The government’s plan for the economy is “working”, Rishi Sunak claimed confidently, after new data revealed a sharp fall in July’s rate of inflation.
Yet a closer look at the ONS figures suggest his pledge to halve inflation by the end of the year could still be in jeopardy.
The rate of inflation fell for a second consecutive month to 6.8 per cent in July, down from 7.9 per cent in June, marking the biggest six-month change in 30 years.
The widely anticipated drop was largely driven by lower gas and electricity prices. While food inflation is still high, the slower pace of price rises for staple food items like milk, butter, eggs and cereal also helped to lower the trend.
The less good news is that prices paid by UK renters actually rose on average by 5.3 per cent in July, compared to 5.2 per cent the month before, meaning the rising cost of rent has hit its highest level since records began in 2016.
What’s more, services inflation – which measures the cost of services in bars, hairdressers, restaurants, hotels and so on – actually rose last month to 7.4 per cent – the joint highest level since 1992.
Many economists are blaming wage increases for stubbornly high services inflation.
After a year and a half of price rises outstripping pay growth, wages are finally rising faster than inflation again, after they climbed on average by 7.8 per cent annually between April and June.
Many will welcome the news that living standards are beginning to recover. But we must also remember that interest rates – aimed at taming inflation – only have their desired effect if they encourage the population to cut back on spending.
Financial analysts say wage increases are forcing up service costs, obstructing a fall in the rate of core inflation.
Core inflation – which excludes more volatile prices like food and energy – remained unchanged in July at 6.9 per cent. This is troubling since it’s considered a crucial indicator of underlying inflationary pressures and is a figure closely watched by the Bank of England when setting interest rates.
It means the Bank of England will almost certainly raise rates 5.25 per cent to 5.5 per cent when it meets in September, while some city traders predict rates will peak at 6 per cent.
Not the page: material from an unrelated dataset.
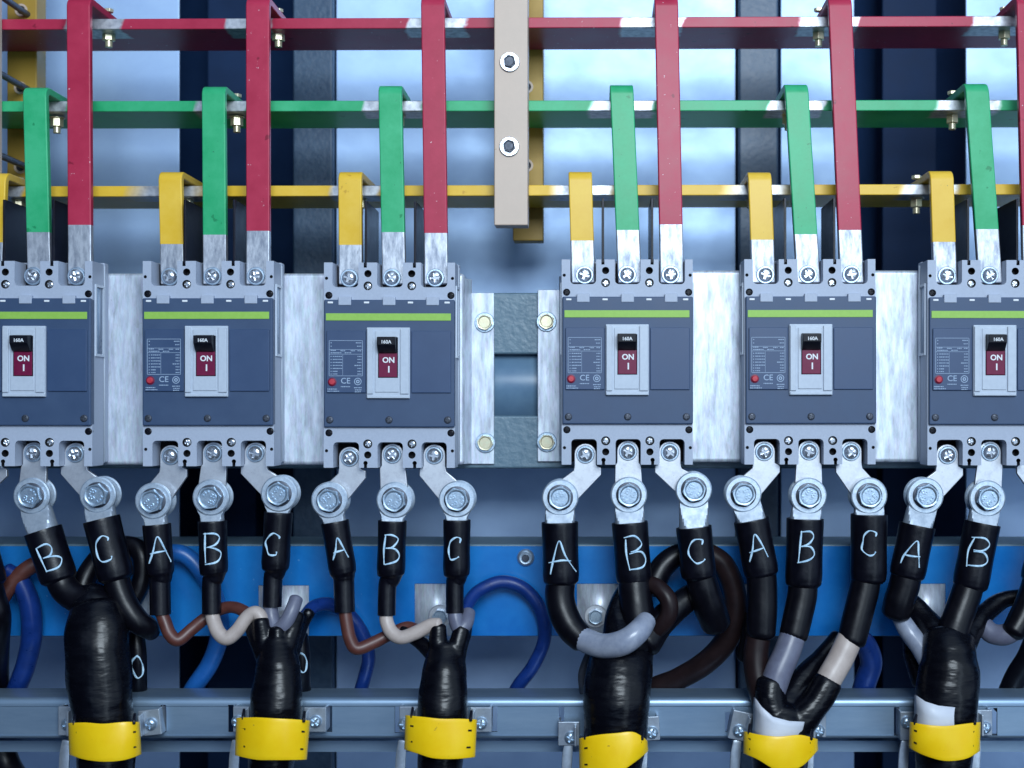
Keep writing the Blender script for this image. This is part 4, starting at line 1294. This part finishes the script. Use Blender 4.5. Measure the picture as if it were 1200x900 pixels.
# ------------------------------------------------------------------ yellow tie-on sleeves
def tagsheet(i, top, bot, lab, gap=0):
    m = MB(); rows = []; nu, nv = 26, 10
    uc = (top[0][0] + top[-1][0]) / 2; hw = (top[-1][0] - top[0][0]) / 2

    def ev(cur, s):
        x = s * (len(cur) - 1); q = min(int(x), len(cur) - 2); f = x - q
        p = [cur[max(q-1, 0)], cur[q], cur[q+1], cur[min(q+2, len(cur)-1)]]
        return tuple(0.5*(2*p[1][n] + (p[2][n]-p[0][n])*f + (2*p[0][n]-5*p[1][n]+4*p[2][n]-p[3][n])*f*f + (3*p[1][n]-p[0][n]-3*p[2][n]+p[3][n])*f**3) for n in (0, 1))

    def dep(s, t):
        x = 2*s - 1
        return -24 - 36 * math.sqrt(max(0, 1 - 0.86*x*x)) - 3*math.sin(PI*t)*0.6 + 2.0*math.sin(5*s + i*2 + 2*t)
    for k in range(nv + 1):
        t = k / nv
        row = []
        for j in range(nu + 1):
            s = j / nu
            a, b = ev(top, s), ev(bot, s)
            row.append(m.bm.verts.new(W(a[0] + (b[0]-a[0])*t, a[1] + (b[1]-a[1])*t, dep(s, t))))
        rows.append(row)
    for A, B in zip(rows, rows[1:]):
        for j in range(nu): m.bm.faces.new((A[j], B[j], B[j+1], A[j+1]))
    org = W(uc, bot[2][1], -40)
    o = obj('cable_sleeve', m, M['tag'], org=org)
    md = o.modifiers.new('thick', 'SOLIDIFY'); md.thickness = 2.4*S; md.offset = 1
    bv = o.modifiers.new('edge', 'BEVEL'); bv.width = 0.6*S; bv.segments = 2; bv.limit_method = 'ANGLE'
    tag(o, lab, 'cable sleeve', 'yellow plastic sleeves tied round the cables')
    # black tie strips showing through the slits
    for s0 in (0.07, 0.89):
        t_ = MB()
        for t in (0.30, 0.74):
            a, b = ev(top, s0), ev(bot, s0); a2, b2 = ev(top, s0 + 0.05), ev(bot, s0 + 0.05)
            pu, pv = a[0] + (b[0]-a[0])*t, a[1] + (b[1]-a[1])*t
            qu, qv = a2[0] + (b2[0]-a2[0])*t, a2[1] + (b2[1]-a2[1])*t
            d0, d1 = dep(s0, t) - 3.7, dep(s0 + 0.05, t) - 3.7
            w0, w1 = W(pu, pv, d0), W(qu, qv, d1)
            vs = []
            for wv, dz in ((w0, -1.0), (w1, -1.0), (w1, 1.0), (w0, 1.0)):
                vs.append(t_.bm.verts.new(wv + Vector((0, 0, dz))))
            ve = [t_.bm.verts.new(v.co + Vector((0, 2.5, 0))) for v in vs]
            t_.bm.faces.new(vs); t_.bm.faces.new(ve[::-1])
            for q in range(4):
                r = (q+1) % 4; t_.bm.faces.new((vs[q], ve[q], ve[r], vs[r]))
        # knots at the rim
        a = ev(top, s0 + 0.02)
        t_.loft([(a[0] + 1, a[1] - 9, dep(s0, 0) + 6, 1.7), (a[0], a[1] - 2, dep(s0, 0) - 2.5, 1.9), (a[0], a[1] + 2, dep(s0, 0.05) - 3.2, 1.9)], n=8, seg=3)
        bmesh.ops.recalc_face_normals(t_.bm, faces=t_.bm.faces[:])
        obj('cable_tie', t_, M['black'], parent=o)
    return o


TAGS = [([(82, 847), (100, 846.5), (122, 848), (145, 846), (161.5, 846)], [(83.5, 884), (100, 889.5), (122, 892), (145, 890), (163.5, 884)], 'smooth yellow sleeve round the far left cable, no white collar above it'),
        ([(279, 841), (300, 840.5), (320, 841.5), (342, 842.5), (361.5, 844)], [(277.5, 885), (300, 889.5), (320, 890), (340, 890), (357.5, 890)], 'yellow sleeve round the second cable from the left'),
        ([(477, 838), (497, 840), (517, 842), (538, 842), (557, 843)], [(476, 878), (492, 883), (508, 888), (530, 889), (555, 887)], 'yellow sleeve round the cable left of the middle'),
        ([(680.5, 865), (700, 861), (722, 859), (742, 858), (756.5, 868)], [(681, 907), (700, 908), (722, 906), (742, 893), (757.5, 880)], 'yellow sleeve sitting lowest and tilted, right of the middle'),
        ([(873.5, 857), (890, 861), (912, 863), (937, 861), (956, 866)], [(873, 883), (888, 889), (912, 902), (937, 898), (956.5, 879)], 'pinched yellow sleeve on the second cable from the right'),
        ([(1068, 846), (1085, 849), (1107, 850.5), (1130, 848), (1147, 846)], [(1067, 876), (1085, 885), (1107, 891), (1130, 889), (1146, 880)], 'yellow sleeve under a white collar on the far right cable')]
for i, (t, b, lab) in enumerate(TAGS): tagsheet(i, t, b, lab)

# ------------------------------------------------------------------ cable clamps
CL_LAB = ['steel cable clamp holding the far left cable to the rail', 'steel cable clamp holding the second cable from the left to the rail',
          'steel cable clamp holding the cable left of the middle to the rail', 'steel cable clamp sitting low on the cable right of the middle',
          'tilted steel cable clamp on the second cable from the right', 'steel cable clamp holding the far right cable to the rail']
CL = {0: [(68, 88, 828, 862, 80, 848, 0, -1), (163, 188, 832, 862, 177, 848, -6, 1)],
      1: [(273, 292, 828, 858, 279, 845, 0, -1), (356, 382, 829, 858, 370, 845, 0, 1)],
      2: [(468, 490, 828, 858, 474, 848, 0, -1), (551, 576, 829, 858, 564, 847, 0, 1)],
      3: [(654, 679, 846, 874, 669, 864, 0, -1), (747, 773, 840, 868, 764, 858, -3, 1)],
      4: [(856, 880, 834, 868, 866, 856, 12, -1), (948, 968, 832, 864, 959, 856, 0, 1)],
      5: [(1055, 1076, 834, 868, 1063, 846, 0, -1), (1144, 1163, 832, 862, 1154, 852, 0, 1)]}
for i in range(6):
    c = thing('cable_clamp', W(TRUNK[i][3][0], 866, 20), CL_LAB[i], 'cable clamp', 'steel cable clamps on the rail')
    for (u0, u1, va, vb2, su, sv, rot, side) in CL[i]:
        m = MB()
        d = 12.0
        a, b = W(u0, va, d), W(u1, vb2, d)
        m.box((a.x, d, a.z), (b.x, d + 3, b.z))
        xo = a.x if side < 0 else b.x
        m.box((xo - (0 if side < 0 else 3), d + 3.1, a.z), (xo + (3 if side < 0 else 0), 36, b.z))   # hook into the rail
        # ear running round the cable
        xi = b.x if side < 0 else a.x
        m.box((xi - (6 if side < 0 else -6), d - 12, a.z - 3), (xi - (3 if side < 0 else -3), d - 0.2, b.z + 2))
        bmesh.ops.rotate(m.bm, verts=m.bm.verts[:], cent=(a.x + b.x)/2 * Vector((1, 0, 0)) + Vector((0, d, (a.z + b.z)/2)), matrix=Matrix.Rotation(math.radians(rot), 3, 'Y'))
        k = obj('bracket', m, M['bracket'], parent=c, bevel=0.9)
        p = W(su, sv, d)
        s_ = inst('screw', SCREW_C, k, Vector((p.x, d - 0.5, p.z)), random.uniform(0, 1.5))
    # steel strap behind and below the cable
    m = MB()
    u0 = CL[i][0][4] + 4; u1 = CL[i][1][4] - 8
    m.loft([(u0 - 6, 868, 16, 5, 2), (u0 - 8, 884, 14, 6, 2), (u0 - 9, 905, 12, 6, 2), (u0 - 9, 940, 12, 6, 2)], n=12, seg=4, square=5)
    if i in (3, 4, 5):
        obj('strap', m, M['bracket'], parent=c); m = MB()
        m.loft([(u1 - 2, 868, 16, 5, 2), (u1 - 3, 884, 14, 6, 2), (u1 - 4, 905, 12, 6, 2), (u1 - 4, 940, 12, 6, 2)], n=12, seg=4, square=5)
    obj('strap', m, M['bracket'], parent=c)

# ------------------------------------------------------------------ camera
cam = bpy.data.cameras.new('camera'); co = bpy.data.objects.new('camera', cam); C.objects.link(co)
co.location = (0, -L*S, 0); co.rotation_euler = (PI/2, 0, 0)
cam.sensor_width = 36; cam.lens = 36 * L / 1200
cam.shift_x = -(PX - 600) / 1200; cam.shift_y = (PY - 450) / 1200
cam.clip_start = 0.01; cam.clip_end = 50
cam.dof.use_dof = True; cam.dof.focus_distance = (L + 5)*S; cam.dof.aperture_fstop = 6.3
sc.camera = co

# ------------------------------------------------------------------ light
wd = bpy.data.worlds.new('World'); sc.world = wd; wd.use_nodes = True
nt = wd.node_tree; N, LK = nt.nodes, nt.links
bg = N['Background']
tc = N.new('ShaderNodeTexCoord'); sep = N.new('ShaderNodeSeparateXYZ'); LK.new(tc.outputs['Generated'], sep.inputs[0])


def smooth(sock, a, b):
    r = N.new('ShaderNodeMapRange'); r.interpolation_type = 'SMOOTHSTEP'
    r.inputs['From Min'].default_value = a; r.inputs['From Max'].default_value = b
    LK.new(sock, r.inputs['Value']); return r.outputs[0]


def mth(op, a, b):
    n = N.new('ShaderNodeMath'); n.operation = op
    for q, s in enumerate((a, b)):
        if isinstance(s, (int, float)): n.inputs[q].default_value = s
        else: LK.new(s, n.inputs[q])
    return n.outputs[0]


sx = smooth(sep.outputs['X'], -0.46, -0.06)
sz = smooth(sep.outputs['Z'], -0.32, 0.03)
fr = smooth(sep.outputs['Y'], 0.1, -0.4)
nz = N.new('ShaderNodeTexNoise'); nz.inputs['Scale'].default_value = 3.0; nz.inputs['Detail'].default_value = 2
LK.new(tc.outputs['Generated'], nz.inputs['Vector'])
f = mth('MULTIPLY', mth('MULTIPLY', sx, sz), fr)
f = mth('MULTIPLY', f, mth('ADD', 0.70, mth('MULTIPLY', nz.outputs['Fac'], 0.6)))
f = mth('ADD', mth('MULTIPLY', f, 0.86), 0.022)
# bright strip added to the world for upright glints on the black sleeves
glint_strip = mth('MULTIPLY', smooth(sep.outputs['X'], 0.37, 0.43), smooth(sep.outputs['X'], 0.60, 0.53))
glint_strip = mth('MULTIPLY', mth('MULTIPLY', glint_strip, fr), mth('MULTIPLY', smooth(sep.outputs['Z'], -0.45, -0.35), smooth(sep.outputs['Z'], 0.5, 0.4)))
f = mth('ADD', f, mth('MULTIPLY', glint_strip, 1.8))
cm = N.new('ShaderNodeMix'); cm.data_type = 'RGBA'; cm.clamp_factor = True
cm.inputs['A'].default_value = (0.12, 0.36, 1.0, 1); cm.inputs['B'].default_value = (0.64, 0.82, 1.0, 1)
LK.new(f, cm.inputs['Factor'])
LK.new(cm.outputs['Result'], bg.inputs['Color'])
LK.new(f, bg.inputs['Strength'])


def area(name, loc, target, size, power, col, sy=None):
    l = bpy.data.lights.new(name, 'AREA'); l.energy = power; l.color = col; l.size = size
    if sy: l.shape = 'RECTANGLE'; l.size_y = sy
    o = bpy.data.objects.new(name, l); C.objects.link(o)
    o.location = loc
    o.rotation_euler = (Vector(target) - Vector(loc)).to_track_quat('-Z', 'Y').to_euler()
    return o


area('work_lamp', (0.20, -1.28, 0.54), (0.0, 0.05, 0.0), 0.6, 16.5, (0.78, 0.90, 1.0), 0.5)

sc.view_settings.view_transform = 'Standard'
sc.view_settings.look = 'None'
sc.view_settings.exposure = 0.08; sc.view_settings.gamma = 1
Cebr is predicting that the CPI inflation rate will hit 4.4 per cent in December while the National Institute Economic and Social Research expects it to fall to 5.5 per cent by the end of the year. Even the latter forecast means Sunak would narrowly meet his pledge, which requires inflation to have dipped as low as 5.3 per cent in four months time.
If it does, then the fall will of course be touted as evidence that the PM’s grand plan has worked, although everyone knows that the government has no real control over external factors such as global energy or commodity costs. As Heidi Karjalainen, a research economist at the Institute for Fiscal Studies points out, Sunak’s pledge to halve inflation by the end of this year was “always a little odd as there is only so much the Treasury can do to influence the pace of price increases.”
If price rises prove too stubborn for Sunak to meet his target, prepare for more talk of the “global factors” at play.